Editor’s Note: Texas A&M did not hire PubClub’s college football blogger as head coach. After boosters and alumni went ballistic over Mark Stoops the school made the safe way and hired Mike Elko of Duke.
Hey Texas A&M, over here.
I’ve got your next head football coach and he won’t come with a $77 million buyout (tho, if you are dumb enough to put one in a contract, he will most certainly accept it).
Your next head coach is…me!
Yes, me. Look, I may have no coaching experience beyond pickup games but with the amount of talent on that roster, I could at least match Jimbo Fisher’s record. He was barly over .500 the past three years – and with the non-conference schedule you guys play that’s about as simple as walking ono the field – and didn’t win a road game in two years. The Aggies have a nine-game road losing streak that is tied for the program’s longest since the AP poll began in 1936. I could do that as your head coach.
I could also go 19-15 overall, 10-13 against SEC teams and 12-14 against Power 5 teams, Fisher’s record the past three years. I could go 5-7 – 8-4 in a “good” year – and 6-4 this year with the NFL-caliber talent on that roster.
In announcing the deccision – attempting to justify paying a guy more to not coach ($77 million) than it did to actually have him coach ($50 million), really – Athletic Director Ross Bjork said the school has all the resources for a coach to succeed. It has the money (obviously), the facilities and certainly one of the most loyal fan bases in all of college football. Certainly the loudest. So why not me?

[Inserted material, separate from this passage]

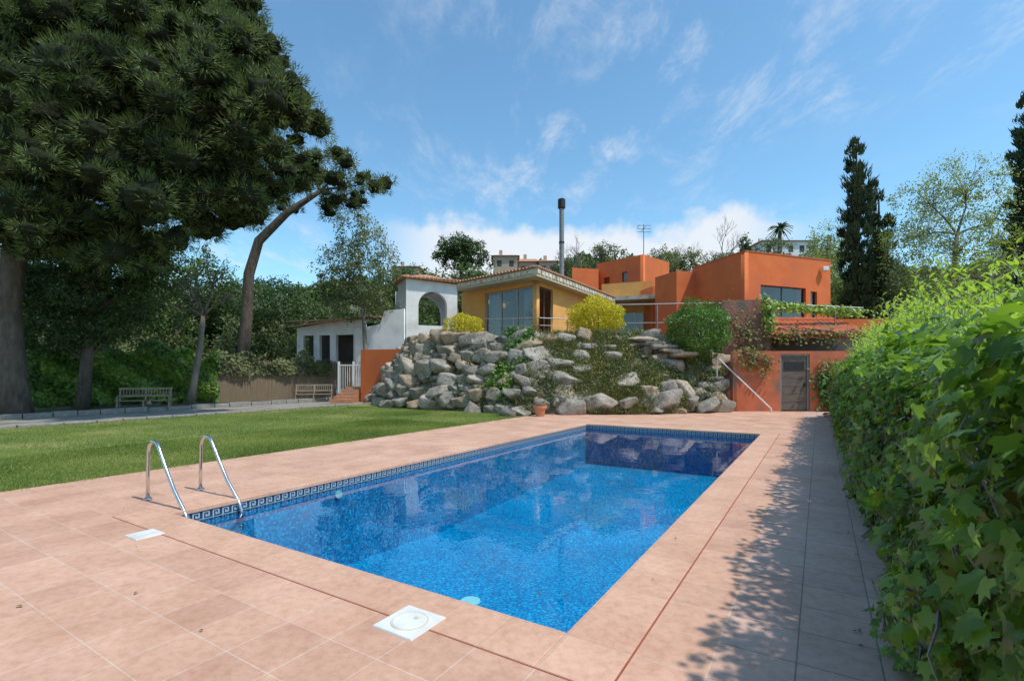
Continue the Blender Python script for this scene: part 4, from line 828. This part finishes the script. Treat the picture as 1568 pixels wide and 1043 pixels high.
for y in (3.6,9,14): t.tube([(2.0,y,0),(2.0,y,1.98)],.035,8); t.tube([(2.0,y,1.98),(2.0,y,2.02)],.05,8)
t.obj('fence_posts',[M_grey],hd,pool=True)
sh_=empty('laurel_shrubs')
P=[];T_=[];Nn=[];S_=[];sh=[]
mb=MB(); nst=950
for i in range(nst):
    y=random.uniform(-.6,18.5); bx=random.uniform(2.25,3.6); q_=min(1,max(0,(y-1)/7)); q_=q_*q_*(3-2*q_)
    top=2.1+.75*q_+.2*math.sin(y*1.3)+.18*math.sin(y*3.7+bx*3)+random.uniform(-.35,.25)-(.4 if bx<2.6 else 0)
    z0=1.2; lean=Vector((random.uniform(-.22,.15),random.uniform(-.2,.2),0)); pts=[]
    for k in range(6):
        f=k/5; pts.append(Vector((bx,y,z0))+lean*f*f*1.1+Vector((0,0,(top-z0)*f)))
    mb.tube(pts,[.007,.006,.005,.004,.003,.002],4)
    for k in range(17):
        f=.25+.75*k/16; j=min(4,int(f*5)); p=pts[j].lerp(pts[j+1],f*5-j); a=k*2.4+i; up=.35+.6*f
        d=Vector((math.cos(a),math.sin(a),up)); P.append(p[:]); T_.append(d[:]); Nn.append((-.3*math.cos(a),-.3*math.sin(a),1)); S_.append(random.uniform(.10,.17)*(1.0 if f<.95 else .7)); sh.append(.2+.6*f+random.uniform(-.2,.2))
mb.obj('stems',[M_barkg],sh_,pool=True)
P=np.array(P); scatter('leaves',LANCE,P,frames(np.array(T_)+dirs(len(P))*.2,np.array(Nn)),np.array(S_),np.array(sh),M_laurel,sh_,pool=True)
# ------------------------------------------------------------ camera
cd=bpy.data.cameras.new('camera'); cam=bpy.data.objects.new('camera',cd); COL.objects.link(cam); cam.location=(0,0,1.6); cam.rotation_euler=(math.radians(90),0,0)
cd.sensor_width=36; cd.lens=17.45; cd.shift_y=.0322; cd.clip_end=5000; cd.clip_start=.05; sc.camera=cam
sc.view_settings.view_transform='Standard'; sc.view_settings.look='None'; sc.view_settings.exposure=0; sc.view_settings.gamma=1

I could hardy do worse than be average, which is what A&M was in six years under ‘ol Jimbo.
Here are my qualifications:
• I won’t have a $77 million buyout.
• I’m not too pigheaded to demand calling the offensive plays myself.

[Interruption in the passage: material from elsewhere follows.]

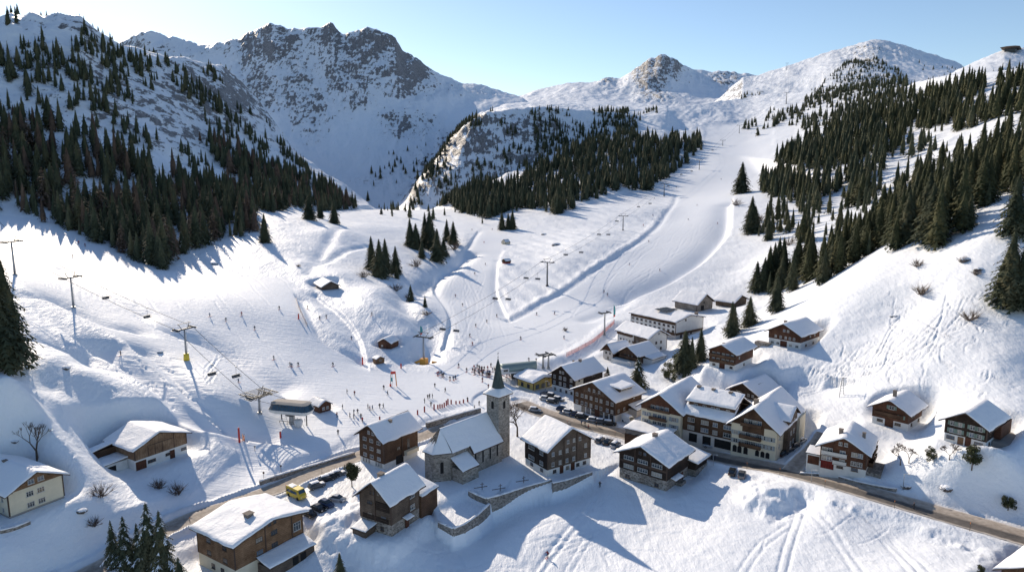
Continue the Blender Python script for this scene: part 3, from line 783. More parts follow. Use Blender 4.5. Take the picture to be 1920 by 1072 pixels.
# zones of forest, drawn on the photo as outlines of where the trunks stand; density in trees per cell, kind of crown
ZONES = [
 ('left', 1.0, [(-260,400),(0,396),(60,410),(130,432),(200,468),(260,492),(305,505),(335,478),(400,452),(440,446),(480,440),(475,400),(525,398),(510,380),(440,356),(400,346),(300,326),(230,300),(180,262),(120,240),(60,225),(0,195),(-260,140)]),
 ('left', .95, [(672,392),(600,345),(540,322),(480,300),(420,268),(375,240),(370,262),(400,300),(450,345),(520,385),(600,396)]),
 ('leftslope', .36, [(-260,-10),(0,35),(150,45),(230,98),(420,135),(480,200),(560,300),(600,345),(500,320),(375,250),(400,320),(300,320),(180,250),(0,170),(-260,120)]),
 ('mid', 1.0, [(845,384),(865,400),(905,410),(925,408),(945,398),(1010,392),(1045,405),(1110,377),(1160,357),(1215,357),(1250,333),(1290,305),(1318,282),(1315,262),(1240,262),(1190,258),(1100,268),(1040,298),(960,340),(900,352),(850,362)]),
 ('cliff', .42, [(820,330),(850,262),(900,222),(1000,205),(1180,210),(1190,250),(1100,262),(1040,292),(960,335),(900,350),(850,362)]),
 ('cliff', .95, [(765,388),(785,345),(815,290),(850,245),(885,222),(925,212),(900,270),(870,330),(862,386)]),
 ('cliff', .8, [(1090,212),(1190,216),(1195,250),(1150,262),(1090,262)]),
 ('cliff', .6, [(845,345),(860,300),(900,262),(930,215),(950,212),(930,262),(880,330),(860,360)]),
 ('right', 1.0, [(1428,372),(1425,345),(1440,318),(1465,292),(1510,262),(1560,240),(1600,222),(1640,205),(1690,170),(1740,172),(1800,160),(1850,158),(1880,150),(1920,150),(2200,120),(2200,200),(1900,215),(1800,225),(1760,250),(1700,240),(1690,275),(1660,300),(1640,380),(1560,402),(1500,390)]),
 ('right', .95, [(1440,556),(1500,545),(1560,532),(1600,512),(1650,492),(1665,512),(1690,508),(1740,515),(1760,505),(1775,470),(1800,435),(1850,425),(1920,405),(2250,380),(2250,180),(1920,185),(1800,215),(1780,270),(1730,330),(1680,385),(1640,420),(1560,455),(1500,490),(1430,530)]),
 ('peak', .75, [(1500,200),(1530,165),(1560,138),(1595,112),(1640,110),(1680,128),(1700,150),(1705,185),(1660,215),(1600,215)]),
 ('peak', .5, [(1430,240),(1445,205),(1480,205),(1530,195),(1540,220),(1500,240)]),
 ('peak', .5, [(1480,225),(1560,190),(1620,180),(1640,210),(1560,235),(1510,250)]),
 ('peak', .25, [(1380,243),(1410,225),(1440,240),(1420,262)]),
 ('peak', .5, [(1178,222),(1230,205),(1236,212),(1185,232)]),
 ('peak', .45, [(1385,180),(1430,172),(1432,178),(1390,188)]),
 ('gully', .10, [(1600,400),(1650,330),(1690,270),(1760,250),(1770,280),(1700,350),(1640,420)]),
 ('peak', .04, [(1700,110),(1800,130),(1760,160),(1700,150)]),
 ('mid', .10, [(690,300),(850,250),(850,330),(760,345),(700,350)]),
 ('right', .35, [(1400,435),(1430,390),(1560,400),(1600,420),(1500,470)]),
 ('low', .04, [(700,385),(850,385),(940,405),(1010,395),(960,425),(850,418),(740,410)]),
]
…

• I would take the Nick Saban and Bear Bryant approach to winning by hiring quality assistant coaches and let them coach.
• I am very good with the media. I have sat on the other side of the podium many times hearing coaches and athletic directors try to explain failures and questionable decisions so I know what the people in those chairs are thinking. That can be a big advantage to you because generating positive press coverage creates an overall positive attitude around the program.
• I’m an SEC guy. I grew up in Big Orange Country, went to Alabama (home of champions, by the way) and have been to nearly every stadium in the league. I know the fans, I know the culture and I know what it takes to win in the SEC.
So you see, you can’t go wrong with me. I’ll even be here in another four years when you fire the coach you’re going to hire this time because the program is still “stuck in neutral.”